Copy nothing but the text: reproduce each line of the listing exactly and leave the pictures out.

>> Start DATASET EXCERPT

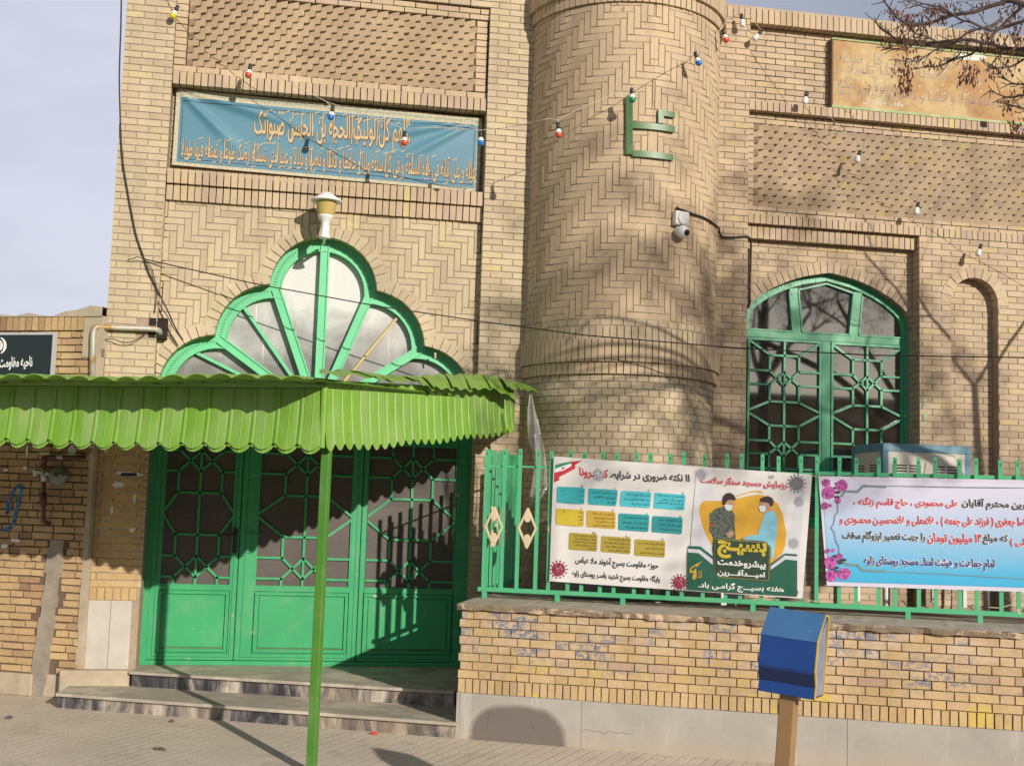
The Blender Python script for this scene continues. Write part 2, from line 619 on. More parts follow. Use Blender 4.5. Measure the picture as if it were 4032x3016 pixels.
def pave_mat():
    m, nt, bs = new_mat('ribbed_paving')
    v = coord(nt, None, (0, 0, rad(-24.0 + 62)))
    wv = nt.nodes.new('ShaderNodeTexWave')
    wv.wave_type = 'BANDS'
    wv.bands_direction = 'X'
    wv.inputs['Scale'].default_value = 3.6
    wv.inputs['Distortion'].default_value = 0.35
    wv.inputs['Detail Scale'].default_value = 2.0
    nt.links.new(v, wv.inputs['Vector'])
    gr = ramp(nt, wv.outputs['Fac'], [(0.0, (1, 1, 1)), (0.10, (0, 0, 0))])
    a = noise(nt, 1.4, 6, 0.6)
    c = ramp(nt, a, [(0.3, (0.54, 0.455, 0.36)), (0.7, (0.66, 0.565, 0.46))])
    b = noise(nt, 40, 5, 0.7)
    c = mix(nt, 1.0, c, ramp(nt, b, [(0.3, (0.80,) * 3), (0.7, (1.10,) * 3)]), 'MULTIPLY')
    dp = noise(nt, 2.7, 7, 0.7)
    c = mix(nt, ramp(nt, dp, [(0.52, (0, 0, 0)), (0.66, (0.45, 0.45, 0.45))]), c, (0.36, 0.30, 0.235))
    sp = noise(nt, 17, 4, 0.6)
    c = mix(nt, ramp(nt, sp, [(0.69, (0, 0, 0)), (0.73, (0.5, 0.5, 0.5))]), c, (0.22, 0.18, 0.14))
    wear = ramp(nt, noise(nt, 1.1, 5), [(0.38, (0.15,) * 3), (0.62, (1, 1, 1))])
    g2 = mth(nt, 'MULTIPLY', gr, wear)
    c = mix(nt, mth(nt, 'MULTIPLY', g2, 0.22), c, (0.19, 0.16, 0.12))
    nt.links.new(c, bs.inputs['Base Color'])
    bs.inputs['Roughness'].default_value = 0.9
    bump(nt, bs, mth(nt, 'SUBTRACT', b, mth(nt, 'MULTIPLY', g2, 2.0)), 0.35, 0.006)
    return m


M['pave'] = pave_mat()
M['earth'] = plain('dusty_ground', (0.33, 0.28, 0.21), 0.95, var=0.2, scale=0.6)


def glass_mat(name, tint, fac0=0.08, rough=0.03):
    m = bpy.data.materials.new(name)
    m.use_nodes = True
    nt = m.node_tree
    nt.nodes.clear()
    out = nt.nodes.new('ShaderNodeOutputMaterial')
    gl = nt.nodes.new('ShaderNodeBsdfGlossy')
    gl.inputs['Roughness'].default_value = rough
    gl.inputs['Color'].default_value = (0.9, 0.93, 0.95, 1)
    tr = nt.nodes.new('ShaderNodeBsdfTransparent')
    tr.inputs['Color'].default_value = (*tint, 1)
    lw = nt.nodes.new('ShaderNodeFresnel')
    lw.inputs['IOR'].default_value = 1.9
    mxs = nt.nodes.new('ShaderNodeMixShader')
    ad = mth(nt, 'ADD', lw.outputs[0], fac0, True)
    nt.links.new(ad, mxs.inputs[0])
    nt.links.new(tr.outputs[0], mxs.inputs[1])
    nt.links.new(gl.outputs[0], mxs.inputs[2])
    # dust on the pane
    df = nt.nodes.new('ShaderNodeBsdfDiffuse')
    df.inputs['Color'].default_value = (0.34, 0.31, 0.28, 1)
    mx2 = nt.nodes.new('ShaderNodeMixShader')
    d = ramp(nt, noise(nt, 5, 6, 0.65), [(0.42, (0.01,) * 3), (0.75, (0.10,) * 3)])
    nt.links.new(d, mx2.inputs[0])
    nt.links.new(mxs.outputs[0], mx2.inputs[1])
    nt.links.new(df.outputs[0], mx2.inputs[2])
    nt.links.new(mx2.outputs[0], out.inputs['Surface'])
    return m


M['glass'] = glass_mat('window_glass', (0.5, 0.5, 0.5), 0.14)


def door_glass():
    m, nt, bs = new_mat('obscured_door_glass')
    a = noise(nt, 1.6, 4)
    c = ramp(nt, a, [(0.3, (0.055, 0.043, 0.036)), (0.7, (0.095, 0.077, 0.064))])
    f = noise(nt, 130, 3, 0.7)
    c = mix(nt, 1.0, c, ramp(nt, f, [(0.3, (0.7,) * 3), (0.7, (1.35,) * 3)]), 'MULTIPLY')
    nt.links.new(c, bs.inputs['Base Color'])
    bs.inputs['Roughness'].default_value = 0.45
    bump(nt, bs, f, 0.6, 0.004)
    return m


M['door_glass'] = door_glass()


def fan_glass():
    m, nt, bs = new_mat('graded_fan_glass')
    s = sep_z(nt)
    a = noise(nt, 2.2, 5, 0.55, None, 0.6)
    # panes go from dark low down to whitish higher up, along an uneven line
    lvl = mth(nt, 'ADD', s[2], mth(nt, 'MULTIPLY', mth(nt, 'SUBTRACT', a, 0.5), 1.5))
    f = ramp(nt, mth(nt, 'SUBTRACT', lvl, 2.9), [(0.0, (0.18,) * 3), (0.25, (0.45,) * 3), (0.7, (1, 1, 1))])
    c = mix(nt, f, (0.085, 0.078, 0.075), (0.60, 0.585, 0.565))
    sp = noise(nt, 140, 3, 0.7)
    c = mix(nt, 1.0, c, ramp(nt, sp, [(0.3, (0.85,) * 3), (0.75, (1.12,) * 3)]), 'MULTIPLY')
    dr = noise(nt, 9.0, 2, 0.5, coord(nt, (5.0, 5.0, 0.16)))
    c = mix(nt, ramp(nt, dr, [(0.70, (0, 0, 0)), (0.74, (0.6, 0.6, 0.6))]), c, (0.72, 0.70, 0.68))
    nt.links.new(c, bs.inputs['Base Color'])
    bs.inputs['Roughness'].default_value = 0.3
    return m


M['fan_glass'] = fan_glass()
M['dark'] = plain('dark_interior', (0.018, 0.015, 0.013), 0.9)
M['hole'] = plain('painted_hole_shade', (0.02, 0.014, 0.01), 0.95)  # near-black colour stands in for the shade inside holes and brick gaps
M['curtain'] = plain('brown_curtain', (0.20, 0.10, 0.08), 0.9, var=0.2, scale=30)
M['white'] = plain('white_paint', (0.72, 0.70, 0.66), 0.4, var=0.06)
M['white_pl'] = plain('white_plastic', (0.74, 0.72, 0.69), 0.4, var=0.05)
M['black'] = plain('black_plastic', (0.02, 0.018, 0.017), 0.5)
M['lens'] = plain('black_lens', (0.008, 0.008, 0.01), 0.1)
M['wire'] = plain('dark_cable', (0.035, 0.026, 0.02), 0.7)
M['wire_pale'] = plain('pale_twisted_cord', (0.52, 0.45, 0.36), 0.8, scale=60, var=0.3)
M['mustard'] = plain('mustard_plastic', (0.50, 0.375, 0.125), 0.35)
M['rust_pipe'] = plain('rusty_galvanised_pipe', (0.46, 0.42, 0.36), 0.55, 0.3, var=0.2, dirt=((0.38, 0.22, 0.07), 9, 0.52))
M['rust'] = plain('red_brown_pipe', (0.11, 0.045, 0.03), 0.6, 0.2)
M['grey_metal'] = plain('grey_cast_metal', (0.20, 0.215, 0.22), 0.5, 0.4, dirt=((0.3, 0.29, 0.27), 9, 0.6))
M['steel'] = plain('galvanised_steel', (0.45, 0.45, 0.44), 0.4, 0.6)
M['blue_box'] = plain('blue_box_paint', (0.010, 0.055, 0.24), 0.4, var=0.12, scale=8, dirt=((0.08, 0.14, 0.32), 40, 0.68))
M['blue_sky_lit'] = plain('sky_lit_blue_paint', (0.055, 0.16, 0.34), 0.55, var=0.15, scale=9, dirt=((0.16, 0.22, 0.33), 30, 0.62))  # paler blue paints in the sky light on the box's sloped top
M['blue_shaded'] = plain('shaded_blue_paint', (0.008, 0.022, 0.09), 0.4)  # darker blue paints in the shade of the box's undercut face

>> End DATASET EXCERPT

■ TASK ANSWER:
The Blender Python script for this scene continues. Write part 2, from line 619 on. More parts follow. Use Blender 4.5. Measure the picture as if it were 4032x3016 pixels.
def pave_mat():
    m, nt, bs = new_mat('ribbed_paving')
    v = coord(nt, None, (0, 0, rad(-24.0 + 62)))
    wv = nt.nodes.new('ShaderNodeTexWave')
    wv.wave_type = 'BANDS'
    wv.bands_direction = 'X'
    wv.inputs['Scale'].default_value = 3.6
    wv.inputs['Distortion'].default_value = 0.35
    wv.inputs['Detail Scale'].default_value = 2.0
    nt.links.new(v, wv.inputs['Vector'])
    gr = ramp(nt, wv.outputs['Fac'], [(0.0, (1, 1, 1)), (0.10, (0, 0, 0))])
    a = noise(nt, 1.4, 6, 0.6)
    c = ramp(nt, a, [(0.3, (0.54, 0.455, 0.36)), (0.7, (0.66, 0.565, 0.46))])
    b = noise(nt, 40, 5, 0.7)
    c = mix(nt, 1.0, c, ramp(nt, b, [(0.3, (0.80,) * 3), (0.7, (1.10,) * 3)]), 'MULTIPLY')
    dp = noise(nt, 2.7, 7, 0.7)
    c = mix(nt, ramp(nt, dp, [(0.52, (0, 0, 0)), (0.66, (0.45, 0.45, 0.45))]), c, (0.36, 0.30, 0.235))
    sp = noise(nt, 17, 4, 0.6)
    c = mix(nt, ramp(nt, sp, [(0.69, (0, 0, 0)), (0.73, (0.5, 0.5, 0.5))]), c, (0.22, 0.18, 0.14))
    wear = ramp(nt, noise(nt, 1.1, 5), [(0.38, (0.15,) * 3), (0.62, (1, 1, 1))])
    g2 = mth(nt, 'MULTIPLY', gr, wear)
    c = mix(nt, mth(nt, 'MULTIPLY', g2, 0.22), c, (0.19, 0.16, 0.12))
    nt.links.new(c, bs.inputs['Base Color'])
    bs.inputs['Roughness'].default_value = 0.9
    bump(nt, bs, mth(nt, 'SUBTRACT', b, mth(nt, 'MULTIPLY', g2, 2.0)), 0.35, 0.006)
    return m


M['pave'] = pave_mat()
M['earth'] = plain('dusty_ground', (0.33, 0.28, 0.21), 0.95, var=0.2, scale=0.6)


def glass_mat(name, tint, fac0=0.08, rough=0.03):
    m = bpy.data.materials.new(name)
    m.use_nodes = True
    nt = m.node_tree
    nt.nodes.clear()
    out = nt.nodes.new('ShaderNodeOutputMaterial')
    gl = nt.nodes.new('ShaderNodeBsdfGlossy')
    gl.inputs['Roughness'].default_value = rough
    gl.inputs['Color'].default_value = (0.9, 0.93, 0.95, 1)
    tr = nt.nodes.new('ShaderNodeBsdfTransparent')
    tr.inputs['Color'].default_value = (*tint, 1)
    lw = nt.nodes.new('ShaderNodeFresnel')
    lw.inputs['IOR'].default_value = 1.9
    mxs = nt.nodes.new('ShaderNodeMixShader')
    ad = mth(nt, 'ADD', lw.outputs[0], fac0, True)
    nt.links.new(ad, mxs.inputs[0])
    nt.links.new(tr.outputs[0], mxs.inputs[1])
    nt.links.new(gl.outputs[0], mxs.inputs[2])
    # dust on the pane
    df = nt.nodes.new('ShaderNodeBsdfDiffuse')
    df.inputs['Color'].default_value = (0.34, 0.31, 0.28, 1)
    mx2 = nt.nodes.new('ShaderNodeMixShader')
    d = ramp(nt, noise(nt, 5, 6, 0.65), [(0.42, (0.01,) * 3), (0.75, (0.10,) * 3)])
    nt.links.new(d, mx2.inputs[0])
    nt.links.new(mxs.outputs[0], mx2.inputs[1])
    nt.links.new(df.outputs[0], mx2.inputs[2])
    nt.links.new(mx2.outputs[0], out.inputs['Surface'])
    return m


M['glass'] = glass_mat('window_glass', (0.5, 0.5, 0.5), 0.14)


def door_glass():
    m, nt, bs = new_mat('obscured_door_glass')
    a = noise(nt, 1.6, 4)
    c = ramp(nt, a, [(0.3, (0.055, 0.043, 0.036)), (0.7, (0.095, 0.077, 0.064))])
    f = noise(nt, 130, 3, 0.7)
    c = mix(nt, 1.0, c, ramp(nt, f, [(0.3, (0.7,) * 3), (0.7, (1.35,) * 3)]), 'MULTIPLY')
    nt.links.new(c, bs.inputs['Base Color'])
    bs.inputs['Roughness'].default_value = 0.45
    bump(nt, bs, f, 0.6, 0.004)
    return m


M['door_glass'] = door_glass()


def fan_glass():
    m, nt, bs = new_mat('graded_fan_glass')
    s = sep_z(nt)
    a = noise(nt, 2.2, 5, 0.55, None, 0.6)
    # panes go from dark low down to whitish higher up, along an uneven line
    lvl = mth(nt, 'ADD', s[2], mth(nt, 'MULTIPLY', mth(nt, 'SUBTRACT', a, 0.5), 1.5))
    f = ramp(nt, mth(nt, 'SUBTRACT', lvl, 2.9), [(0.0, (0.18,) * 3), (0.25, (0.45,) * 3), (0.7, (1, 1, 1))])
    c = mix(nt, f, (0.085, 0.078, 0.075), (0.60, 0.585, 0.565))
    sp = noise(nt, 140, 3, 0.7)
    c = mix(nt, 1.0, c, ramp(nt, sp, [(0.3, (0.85,) * 3), (0.75, (1.12,) * 3)]), 'MULTIPLY')
    dr = noise(nt, 9.0, 2, 0.5, coord(nt, (5.0, 5.0, 0.16)))
    c = mix(nt, ramp(nt, dr, [(0.70, (0, 0, 0)), (0.74, (0.6, 0.6, 0.6))]), c, (0.72, 0.70, 0.68))
    nt.links.new(c, bs.inputs['Base Color'])
    bs.inputs['Roughness'].default_value = 0.3
    return m


M['fan_glass'] = fan_glass()
M['dark'] = plain('dark_interior', (0.018, 0.015, 0.013), 0.9)
M['hole'] = plain('painted_hole_shade', (0.02, 0.014, 0.01), 0.95)  # near-black colour stands in for the shade inside holes and brick gaps
M['curtain'] = plain('brown_curtain', (0.20, 0.10, 0.08), 0.9, var=0.2, scale=30)
M['white'] = plain('white_paint', (0.72, 0.70, 0.66), 0.4, var=0.06)
M['white_pl'] = plain('white_plastic', (0.74, 0.72, 0.69), 0.4, var=0.05)
M['black'] = plain('black_plastic', (0.02, 0.018, 0.017), 0.5)
M['lens'] = plain('black_lens', (0.008, 0.008, 0.01), 0.1)
M['wire'] = plain('dark_cable', (0.035, 0.026, 0.02), 0.7)
M['wire_pale'] = plain('pale_twisted_cord', (0.52, 0.45, 0.36), 0.8, scale=60, var=0.3)
M['mustard'] = plain('mustard_plastic', (0.50, 0.375, 0.125), 0.35)
M['rust_pipe'] = plain('rusty_galvanised_pipe', (0.46, 0.42, 0.36), 0.55, 0.3, var=0.2, dirt=((0.38, 0.22, 0.07), 9, 0.52))
M['rust'] = plain('red_brown_pipe', (0.11, 0.045, 0.03), 0.6, 0.2)
M['grey_metal'] = plain('grey_cast_metal', (0.20, 0.215, 0.22), 0.5, 0.4, dirt=((0.3, 0.29, 0.27), 9, 0.6))
M['steel'] = plain('galvanised_steel', (0.45, 0.45, 0.44), 0.4, 0.6)
M['blue_box'] = plain('blue_box_paint', (0.010, 0.055, 0.24), 0.4, var=0.12, scale=8, dirt=((0.08, 0.14, 0.32), 40, 0.68))
M['blue_sky_lit'] = plain('sky_lit_blue_paint', (0.055, 0.16, 0.34), 0.55, var=0.15, scale=9, dirt=((0.16, 0.22, 0.33), 30, 0.62))  # paler blue paints in the sky light on the box's sloped top
M['blue_shaded'] = plain('shaded_blue_paint', (0.008, 0.022, 0.09), 0.4)  # darker blue paints in the shade of the box's undercut face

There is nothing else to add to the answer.